E quanto a isso, quem acha que Garotinho e Lula são a mesma coisa é quem irracionalmente rejeita qualquer forma de política que atenda classes mais baixas. Para estes toda política para os pobres é igualmente ruim. Os pobres sabem muito sobre este sentimento que estes setores tem sobre eles, e por isso estarão sempre contra.

Quem é o ingênuo nesse jogo essa classe média ou os pobres?

Não proponho a adoção do estilo garotinho, mas sim a elaboracao de um discurso político que atenda as demandas dessa classe, que não seja apenas a repressão e a tutela cínica.
Eu também não sou contra a luta contra a corrupção (sei lá o que seja isso), o não acho que essa luta deve ter o tamanho que tem na agenda política. O termo corrupção é u termo vazio que se aplica a quase td, não defina nada é um termo moderno para a termo pecado. Mas isso é uma outra grande discussão.

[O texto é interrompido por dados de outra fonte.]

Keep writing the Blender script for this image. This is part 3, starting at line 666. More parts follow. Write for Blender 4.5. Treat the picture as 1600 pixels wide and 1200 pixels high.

Por último concordo com vc que vivemos uma situação sem precedentes em Campos e precisamos concentrar fogo nisso, mas não acho que uma cruzada moral e personalista, que fala em homens de bem e caráter possa nos ajudar muito.

Um grande abraço.
Obs: meus exércitos estão a beira da capitulação.

douglas da mata disse...
Este comentário foi removido pelo autor.
douglas da mata disse...

eu já preparo minha retirada...não me rendo, mas tampouco desejo mais lutar...não há o porquê...

é hora de sair de cena...até para preservar algo, quem sabe uma volta pela "sierra maestra"?

diário de bordo:

aos 06 de junho de 2010, colocamos as últimas minas defensivas na trilha que leva ao nosso acampamento, do tipo "bloody-mary". Os suprimentos acabaram, e restam poucas cargas ofensivas, alguns obuzes de 105 mm, três metralhadoras ponto 60, alguma munição, 42 fuzis Ak-47, 08 M-16, 23 sub-metralhadoras Uzi, 09mm, 56 granadas...pouco alimento, para o corpo, nenhum para a "alma"...

mas o que nos mais falta é vontade de seguir lutando...

resta incediar tudo o que foi feito, ou escrito...

o suícidio ainda é uma alternativa...a outra é reincorporarmos a vida civil: ver TV aberta, empaturrarmos de carboidratos e cerveja, um casamento sólido(porém pesado, como uma âncora), filhos, um salário e uma boa dose da vacina contra a rotina: mediocridade. Ou o que alguns chamam de: felicidade. Tanto faz...

Brand Arenari disse...

Notícias do front

Na trincheira de cá a situação é pior. Como vc pode ver, mais da metade do pelotão já bateu em retirada. Só restam umas granadas velhas com o pino emperrado, munição ainda tem razoável, mas falta quem atire. A situação é terrível.
Uma saída é unirmos as forcas que nos restam e tentar uma outra tática de guerra, que não vise resultados imediatos, mas ao menos guardem nossas restantes posições, ao invés de uma retirada total.
Quanto a isso falo na possibilidade de nos reunirmos e montarmos uma revista eletrônica semanal, que não seja só de opiniões, mas também produza reportagens e entrevistas e colunas fixas sobre assuntos variados. E quem sabe um dia ela não se torna impressa. . .

Na podemos esquecer que os blogs já não são mais um espaço só alternativo, sobretudo em Campos, essa rede está sendo invadida pela lama do “garotismo”.

Um abraco

Anônimo disse...

Ta mesmo Brand...
Ate ave de rapina ja tem blog na planicie...

Anônimo disse...

É muito fácil. A compra de votos. Ponto!